Glencore’s (LSE: GLEN) late-September $2.5bn share placing hardly took the market by surprise. Many analysts had been expecting a rights issue for some time. Although, whether this cash call will be Glencore’s last is a question that’s still up for debate.
Indeed, despite the $2.5bn placing, conducted as part of the group’s $10bn debt reduction package, Glencore’s debt pile still amounts to more than $25bn. Moreover, the black-box nature of Glencore’s highly leveraged trading business means that it’s difficult for City analysts to accurately assess the company’s debt exposure.
For example, analysts at Macquarie believe that the price of the three key commodities Glencore producers (coal, copper and nickel) would only have to increase by a total of 8% to rebalance the company’s balance sheet.
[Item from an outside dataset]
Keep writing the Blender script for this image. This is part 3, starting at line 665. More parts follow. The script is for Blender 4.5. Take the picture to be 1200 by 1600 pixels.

That said, if the price of these commodities fell 8%, Glencore could be forced into conducting anther share placing.
Meanwhile, analysts at Morgan Stanley believe that Glencore’s shares could rally to 217p within six months if commodity prices improve. If not, Glencore’s shares could fall to 17p. Analysts at Investec note that if commodity prices remain at present levels for an extended period, Glencore’s shares could fall to zero over the long term. Although, once again this thesis is invalid if prices recover.
So it really is difficult to tell if Glencore’s troubles are over or not.
Back against the wall
After Glencore’s cash call, many City analysts have started to speculate that Anglo American (LSE: AAL) will be the next miner to ask shareholders to help pay down debt. The company is seeking to raise $3bn by selling non-core assets and cutting jobs to trim costs.
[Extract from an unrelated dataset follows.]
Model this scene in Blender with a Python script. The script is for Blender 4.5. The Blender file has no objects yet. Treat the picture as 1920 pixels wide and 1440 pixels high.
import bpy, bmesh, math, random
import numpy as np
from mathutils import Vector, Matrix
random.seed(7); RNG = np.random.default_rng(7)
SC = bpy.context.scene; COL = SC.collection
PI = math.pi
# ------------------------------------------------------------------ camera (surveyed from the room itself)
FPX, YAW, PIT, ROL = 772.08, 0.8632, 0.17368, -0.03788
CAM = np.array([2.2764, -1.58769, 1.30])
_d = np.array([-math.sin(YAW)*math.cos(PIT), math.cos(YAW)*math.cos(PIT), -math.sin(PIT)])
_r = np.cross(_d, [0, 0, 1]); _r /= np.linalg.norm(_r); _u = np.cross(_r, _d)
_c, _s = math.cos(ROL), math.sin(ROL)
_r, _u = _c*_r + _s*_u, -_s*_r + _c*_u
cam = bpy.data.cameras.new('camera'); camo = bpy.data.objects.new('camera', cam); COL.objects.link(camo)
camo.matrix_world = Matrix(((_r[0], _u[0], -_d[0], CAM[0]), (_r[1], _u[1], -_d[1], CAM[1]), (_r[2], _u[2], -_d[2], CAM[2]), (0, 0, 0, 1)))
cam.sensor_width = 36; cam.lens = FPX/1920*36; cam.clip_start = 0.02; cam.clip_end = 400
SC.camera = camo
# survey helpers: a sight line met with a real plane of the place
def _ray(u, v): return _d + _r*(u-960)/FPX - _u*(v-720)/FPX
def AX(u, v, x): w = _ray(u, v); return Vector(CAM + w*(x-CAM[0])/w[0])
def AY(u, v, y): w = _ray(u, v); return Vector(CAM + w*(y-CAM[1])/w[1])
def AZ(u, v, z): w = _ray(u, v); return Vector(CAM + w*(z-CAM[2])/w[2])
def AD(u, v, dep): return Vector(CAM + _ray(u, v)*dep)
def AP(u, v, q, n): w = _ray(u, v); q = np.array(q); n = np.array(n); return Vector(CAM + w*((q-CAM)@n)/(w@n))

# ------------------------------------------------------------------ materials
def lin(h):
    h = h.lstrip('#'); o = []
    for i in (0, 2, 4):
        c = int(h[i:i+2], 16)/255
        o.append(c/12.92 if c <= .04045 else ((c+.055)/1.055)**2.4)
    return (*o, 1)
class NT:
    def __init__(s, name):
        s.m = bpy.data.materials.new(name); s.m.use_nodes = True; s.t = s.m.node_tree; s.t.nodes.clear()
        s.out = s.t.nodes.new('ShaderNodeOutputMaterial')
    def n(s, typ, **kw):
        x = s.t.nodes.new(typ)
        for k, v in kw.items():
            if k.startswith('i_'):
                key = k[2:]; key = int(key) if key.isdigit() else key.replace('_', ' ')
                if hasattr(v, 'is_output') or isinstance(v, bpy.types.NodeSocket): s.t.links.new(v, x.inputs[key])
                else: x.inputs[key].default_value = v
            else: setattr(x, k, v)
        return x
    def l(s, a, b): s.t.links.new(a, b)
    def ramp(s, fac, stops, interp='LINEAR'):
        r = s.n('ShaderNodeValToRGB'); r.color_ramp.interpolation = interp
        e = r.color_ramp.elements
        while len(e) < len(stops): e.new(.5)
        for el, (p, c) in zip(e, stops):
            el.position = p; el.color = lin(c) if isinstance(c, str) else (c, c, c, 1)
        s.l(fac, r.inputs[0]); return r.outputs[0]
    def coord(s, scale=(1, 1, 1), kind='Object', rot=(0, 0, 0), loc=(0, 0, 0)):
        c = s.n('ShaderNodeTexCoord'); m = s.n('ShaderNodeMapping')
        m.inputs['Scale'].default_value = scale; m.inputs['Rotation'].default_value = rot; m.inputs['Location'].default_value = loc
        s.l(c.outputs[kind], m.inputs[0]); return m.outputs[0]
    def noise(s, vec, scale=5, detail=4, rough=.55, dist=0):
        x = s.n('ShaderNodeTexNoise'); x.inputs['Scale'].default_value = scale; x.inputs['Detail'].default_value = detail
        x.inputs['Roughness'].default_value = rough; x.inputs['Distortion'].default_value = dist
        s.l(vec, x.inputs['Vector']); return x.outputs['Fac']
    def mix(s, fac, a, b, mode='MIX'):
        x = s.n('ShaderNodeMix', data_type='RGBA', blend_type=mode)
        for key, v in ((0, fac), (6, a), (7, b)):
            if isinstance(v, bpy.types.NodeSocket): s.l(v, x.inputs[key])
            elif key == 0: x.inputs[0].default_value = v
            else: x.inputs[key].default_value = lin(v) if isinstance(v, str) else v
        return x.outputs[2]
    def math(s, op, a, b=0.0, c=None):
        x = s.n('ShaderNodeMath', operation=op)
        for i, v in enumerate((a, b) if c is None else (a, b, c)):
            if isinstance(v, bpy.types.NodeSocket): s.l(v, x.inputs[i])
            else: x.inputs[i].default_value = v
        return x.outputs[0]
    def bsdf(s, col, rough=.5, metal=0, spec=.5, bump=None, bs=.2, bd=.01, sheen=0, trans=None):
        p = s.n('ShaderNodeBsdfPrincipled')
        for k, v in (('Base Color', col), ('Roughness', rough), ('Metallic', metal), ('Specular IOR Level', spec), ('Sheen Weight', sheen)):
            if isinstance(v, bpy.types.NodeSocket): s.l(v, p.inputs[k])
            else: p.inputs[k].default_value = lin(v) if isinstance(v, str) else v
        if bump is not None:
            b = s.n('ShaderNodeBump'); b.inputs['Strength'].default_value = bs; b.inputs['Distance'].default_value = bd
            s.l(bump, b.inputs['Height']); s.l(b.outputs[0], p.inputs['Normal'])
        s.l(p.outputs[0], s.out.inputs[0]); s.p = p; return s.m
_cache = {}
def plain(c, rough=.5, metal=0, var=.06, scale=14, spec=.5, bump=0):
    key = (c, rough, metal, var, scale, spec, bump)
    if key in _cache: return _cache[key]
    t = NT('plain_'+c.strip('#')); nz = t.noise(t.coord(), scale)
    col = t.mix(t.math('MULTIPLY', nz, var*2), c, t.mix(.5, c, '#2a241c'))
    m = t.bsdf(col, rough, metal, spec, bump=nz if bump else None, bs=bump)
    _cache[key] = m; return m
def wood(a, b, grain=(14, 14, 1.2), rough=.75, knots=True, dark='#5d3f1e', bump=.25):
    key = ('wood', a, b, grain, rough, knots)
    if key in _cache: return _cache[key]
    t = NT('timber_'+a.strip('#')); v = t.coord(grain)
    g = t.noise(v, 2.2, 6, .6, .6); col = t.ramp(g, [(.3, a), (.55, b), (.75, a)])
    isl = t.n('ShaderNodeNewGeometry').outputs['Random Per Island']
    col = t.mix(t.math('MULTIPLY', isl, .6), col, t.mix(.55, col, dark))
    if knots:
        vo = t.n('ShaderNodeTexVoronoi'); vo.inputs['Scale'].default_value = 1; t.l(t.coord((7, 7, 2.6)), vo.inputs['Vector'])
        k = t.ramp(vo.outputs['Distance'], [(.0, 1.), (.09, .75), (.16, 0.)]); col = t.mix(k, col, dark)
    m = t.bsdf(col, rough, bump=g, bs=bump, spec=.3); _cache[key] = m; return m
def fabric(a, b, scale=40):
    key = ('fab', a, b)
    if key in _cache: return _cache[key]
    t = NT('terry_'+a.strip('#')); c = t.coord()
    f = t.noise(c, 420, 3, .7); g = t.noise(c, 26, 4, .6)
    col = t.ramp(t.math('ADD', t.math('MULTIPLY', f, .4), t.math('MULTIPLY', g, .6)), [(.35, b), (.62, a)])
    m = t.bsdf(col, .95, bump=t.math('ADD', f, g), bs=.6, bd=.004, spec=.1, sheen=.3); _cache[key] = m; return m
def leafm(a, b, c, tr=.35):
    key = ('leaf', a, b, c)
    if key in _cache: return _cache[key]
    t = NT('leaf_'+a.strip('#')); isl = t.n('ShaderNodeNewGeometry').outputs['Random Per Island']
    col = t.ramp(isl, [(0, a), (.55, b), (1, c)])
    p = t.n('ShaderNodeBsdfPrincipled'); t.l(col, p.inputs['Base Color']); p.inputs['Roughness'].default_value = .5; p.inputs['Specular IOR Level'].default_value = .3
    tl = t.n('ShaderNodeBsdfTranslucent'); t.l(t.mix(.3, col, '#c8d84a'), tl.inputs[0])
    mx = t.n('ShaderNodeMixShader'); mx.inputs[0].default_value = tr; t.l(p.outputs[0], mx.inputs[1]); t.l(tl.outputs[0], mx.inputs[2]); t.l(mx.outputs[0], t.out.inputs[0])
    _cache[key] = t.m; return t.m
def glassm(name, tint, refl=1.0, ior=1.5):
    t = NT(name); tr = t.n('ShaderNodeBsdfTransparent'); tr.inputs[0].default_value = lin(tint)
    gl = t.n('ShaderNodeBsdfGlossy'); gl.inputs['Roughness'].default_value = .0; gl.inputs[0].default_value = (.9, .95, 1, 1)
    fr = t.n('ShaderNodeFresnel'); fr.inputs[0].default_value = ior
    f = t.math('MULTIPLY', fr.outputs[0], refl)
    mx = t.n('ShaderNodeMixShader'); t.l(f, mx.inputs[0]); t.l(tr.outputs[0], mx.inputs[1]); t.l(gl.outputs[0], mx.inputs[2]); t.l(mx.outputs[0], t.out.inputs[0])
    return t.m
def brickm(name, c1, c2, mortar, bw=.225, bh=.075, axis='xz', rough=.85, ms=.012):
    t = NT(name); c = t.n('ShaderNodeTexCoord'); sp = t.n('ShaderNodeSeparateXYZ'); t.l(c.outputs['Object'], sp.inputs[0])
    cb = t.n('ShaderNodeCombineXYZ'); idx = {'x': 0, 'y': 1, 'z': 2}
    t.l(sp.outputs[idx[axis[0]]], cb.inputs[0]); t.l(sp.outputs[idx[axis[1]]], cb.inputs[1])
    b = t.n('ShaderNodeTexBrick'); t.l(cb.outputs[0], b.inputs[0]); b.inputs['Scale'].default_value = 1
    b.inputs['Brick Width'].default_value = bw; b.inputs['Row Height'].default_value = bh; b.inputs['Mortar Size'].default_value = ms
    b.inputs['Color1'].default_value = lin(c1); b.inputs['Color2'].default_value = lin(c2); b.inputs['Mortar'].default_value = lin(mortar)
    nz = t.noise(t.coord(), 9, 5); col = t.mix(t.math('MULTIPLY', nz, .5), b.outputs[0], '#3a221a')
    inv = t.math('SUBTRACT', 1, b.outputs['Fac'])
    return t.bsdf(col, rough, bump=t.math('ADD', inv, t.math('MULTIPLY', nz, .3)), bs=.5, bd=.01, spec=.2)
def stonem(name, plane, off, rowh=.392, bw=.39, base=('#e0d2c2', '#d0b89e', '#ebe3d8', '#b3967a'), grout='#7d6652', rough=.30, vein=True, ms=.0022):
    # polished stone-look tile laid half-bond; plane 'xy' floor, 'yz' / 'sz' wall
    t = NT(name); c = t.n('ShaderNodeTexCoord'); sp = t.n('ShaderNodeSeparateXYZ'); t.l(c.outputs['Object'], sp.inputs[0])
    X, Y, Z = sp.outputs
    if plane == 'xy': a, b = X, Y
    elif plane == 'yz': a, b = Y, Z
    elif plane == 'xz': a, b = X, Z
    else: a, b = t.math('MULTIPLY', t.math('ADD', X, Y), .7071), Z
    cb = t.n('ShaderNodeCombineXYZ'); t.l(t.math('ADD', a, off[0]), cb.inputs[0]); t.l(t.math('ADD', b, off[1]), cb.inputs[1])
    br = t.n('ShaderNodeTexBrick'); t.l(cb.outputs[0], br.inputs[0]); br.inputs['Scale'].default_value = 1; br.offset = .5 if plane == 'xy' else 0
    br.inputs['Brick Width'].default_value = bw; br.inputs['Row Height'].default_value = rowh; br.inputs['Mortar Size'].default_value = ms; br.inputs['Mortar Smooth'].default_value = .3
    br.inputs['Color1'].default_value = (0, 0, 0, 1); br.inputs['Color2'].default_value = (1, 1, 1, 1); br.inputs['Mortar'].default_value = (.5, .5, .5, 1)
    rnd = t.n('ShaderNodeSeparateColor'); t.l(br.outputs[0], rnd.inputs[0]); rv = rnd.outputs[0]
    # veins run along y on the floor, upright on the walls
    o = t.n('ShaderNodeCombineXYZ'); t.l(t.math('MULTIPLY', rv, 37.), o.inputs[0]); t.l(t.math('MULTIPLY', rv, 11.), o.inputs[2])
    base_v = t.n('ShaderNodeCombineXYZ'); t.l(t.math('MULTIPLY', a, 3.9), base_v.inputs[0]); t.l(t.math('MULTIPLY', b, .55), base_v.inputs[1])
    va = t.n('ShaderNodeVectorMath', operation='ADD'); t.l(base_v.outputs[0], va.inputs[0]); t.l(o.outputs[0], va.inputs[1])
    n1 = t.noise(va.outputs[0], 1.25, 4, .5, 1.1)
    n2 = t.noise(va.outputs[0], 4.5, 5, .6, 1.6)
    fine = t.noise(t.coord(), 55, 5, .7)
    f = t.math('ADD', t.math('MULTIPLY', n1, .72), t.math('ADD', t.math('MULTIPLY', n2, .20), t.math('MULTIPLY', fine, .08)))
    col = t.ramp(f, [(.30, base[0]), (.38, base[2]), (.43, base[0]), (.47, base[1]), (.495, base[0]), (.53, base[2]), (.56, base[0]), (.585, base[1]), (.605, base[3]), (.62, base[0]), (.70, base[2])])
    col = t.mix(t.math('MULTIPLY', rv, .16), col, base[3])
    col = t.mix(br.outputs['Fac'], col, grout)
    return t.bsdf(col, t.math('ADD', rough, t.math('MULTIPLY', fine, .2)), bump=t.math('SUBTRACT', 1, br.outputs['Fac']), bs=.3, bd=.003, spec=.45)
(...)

By offloading its tarmac business, two copper mines and three gold mines the company has been able to raise just under $2.5bn leaving it with net debt of $11.5bn.
Anglo has a long-term net debt target of $10bn to $12bn. the company reported a $3bn loss for the first half of the year and the dividend is currently costing the group more than $1bn per annum.
If commodity prices fall further, Anglo’s hand could be forced. Some City analysts are already predicting that Anglo will conduct a rights issue to lower its debt and strengthen the balance sheet to help it navigate through the commodity downturn.
Mining cash
Like Anglo, Vedanta Resources (LSE: VED) is also struggling to reduce the pile of debt it has built up over the past six years. Reported net debt is just over $8bn, 9.4 times estimated 2016 earnings before interest tax, depreciation, and amortization (EBITDA). A debt to EBITDA ratio of more than two times is usually considered excessive.
Vedanta has already axed its interim dividend payout as it looks to preserve cash although, the group had previously promised to protect the dividend at all costs. Management will consider whether to payout a final dividend alongside full-year results.
To try and strengthen its balance sheet, Vedanta is trying to buy out the 40% of Cairn India, its oil subsidiary, that Vedanta Ltd. doesn’t already own. The merger will give Vedanta access to Cairn’s cash hoard, which can then be used to pay off debt. But it’s proving difficult to convince Cairn’s shareholders to sell.